The 560 m portage into Log Lake was not as difficult as described. I found that name on a map in the store beside the public washrooms in Temagami (I can't remember the name of the map). When we went through the swamp in the middle of the portage, it was dried up. It was an interesting time hopping from rock to old root to another rock. Please don't step on the logs, they rolled away on one of us (fortunately with no injury).
An active beaver at the beginning of the portage into Bob Lake and another one on the lower end turned a 20 m lift-over into a 100 m portage along the logging road to the right. We had lunch here before putting into Bob Lake. This portage was marked with red plastic tape. On this portage and the portage back into Stiles lake were old canoes. Someone has left them there so they only carry their gear. The cabin on Log Lake is in bad repair.
Our paddle on Bob Lake was exciting. We were looking forward to the 1200 m portage into Diamond Lake. This portage had one dead-fall near the beginning. After that, it was a very enjoyable walk. We arrived at Diamond Lake with light hearts, looking forward to our campsite. We camped on the eastern end of the southern large island. At this site we saw our first people since leaving Steep Rock Inlet. Supper was spam spaghetti and butterscotch pudding eaten with a beautiful harvest moon. Our site looked southeast along our intended route the next day. The boys started the night sleeping outside, only one was still out in the morning.
The Sharp Rock Portage was about 175 m over fairly level ground. The dock made it easy to load the canoes. The paddle across Sharp Rock Inlet was interrupted by lunch. We ate on the point across from an interesting rock face. The soup was great (yes, fresh onions and extra pasta), accompanied with sardine sandwiches and cheese. After lunch, we headed off between the mainland and the first island; then across the top of the 2 small islands; between the larger island and the little one, and angled across the top of Beaver Island. The narrows between the mainland and Deer Island was easy to locate; from there we took a bearing from the point on Deer Island and headed straight across to the inlet for the 825 m portage into Ferguson Bay.

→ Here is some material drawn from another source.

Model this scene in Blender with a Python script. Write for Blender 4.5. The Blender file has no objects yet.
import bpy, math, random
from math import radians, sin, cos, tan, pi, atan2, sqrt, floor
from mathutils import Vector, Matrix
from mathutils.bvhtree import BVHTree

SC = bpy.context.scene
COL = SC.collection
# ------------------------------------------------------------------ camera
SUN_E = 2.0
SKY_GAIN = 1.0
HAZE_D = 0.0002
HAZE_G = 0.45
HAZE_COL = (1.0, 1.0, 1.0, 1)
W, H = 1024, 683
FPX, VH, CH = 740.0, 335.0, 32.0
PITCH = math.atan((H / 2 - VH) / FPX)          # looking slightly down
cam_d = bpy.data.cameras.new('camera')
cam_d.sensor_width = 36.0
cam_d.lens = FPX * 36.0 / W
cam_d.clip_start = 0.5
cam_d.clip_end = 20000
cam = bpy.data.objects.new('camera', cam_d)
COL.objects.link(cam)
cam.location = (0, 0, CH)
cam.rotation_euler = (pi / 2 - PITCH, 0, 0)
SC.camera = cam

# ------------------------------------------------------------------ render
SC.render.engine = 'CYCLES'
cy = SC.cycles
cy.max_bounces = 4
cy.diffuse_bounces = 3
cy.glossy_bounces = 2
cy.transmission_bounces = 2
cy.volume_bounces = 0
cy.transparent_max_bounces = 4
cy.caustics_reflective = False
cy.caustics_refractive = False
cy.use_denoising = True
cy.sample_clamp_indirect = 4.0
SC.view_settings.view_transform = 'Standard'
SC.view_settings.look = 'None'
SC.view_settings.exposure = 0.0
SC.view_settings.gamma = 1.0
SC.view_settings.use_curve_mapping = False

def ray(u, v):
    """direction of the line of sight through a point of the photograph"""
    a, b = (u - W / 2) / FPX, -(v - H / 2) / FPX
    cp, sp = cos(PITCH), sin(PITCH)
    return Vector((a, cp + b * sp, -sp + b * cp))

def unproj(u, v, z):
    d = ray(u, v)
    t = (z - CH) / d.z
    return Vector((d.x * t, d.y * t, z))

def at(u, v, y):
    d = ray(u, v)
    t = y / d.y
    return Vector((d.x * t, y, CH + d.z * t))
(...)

This was a good portage with some rough sections going up the hill. Going down the steep side at the end was again, not as difficult as anticipated. The hill could be difficult in wet weather, however the footing was firm enough for us to get down without mishap. We were back on the beach at Ferguson Bay about 6 PM. Another excellent day of paddling.
Saturday, unfortunately was spent retrieving my car for the drive home on Sunday. The final 1 km into the parking lot for Ferguson Bay was too rough for my big station wagon. We used Neal's van with its shorter wheel-base to get the equipment out to my car. The Canton Lake loop is an excellent trip. We completed the trip in 4 days. One day was really short and difficult. Two other days we were off the water about 6 PM, and other day was about 4 PM.. Kevin Callan's route guide was very useful. We are using it for another trip next year.Bob Shiell

Maps Required
Topo Maps (1:50,000): 
41 P/1
Other Maps: 
Temagami Canoe Routes planning map, published by Ontario Parks
Other
Special Comments: 

The 1000 m portage between Virginia Lake and James Lake is difficult, and most likely longer than the 1,000 m indicated.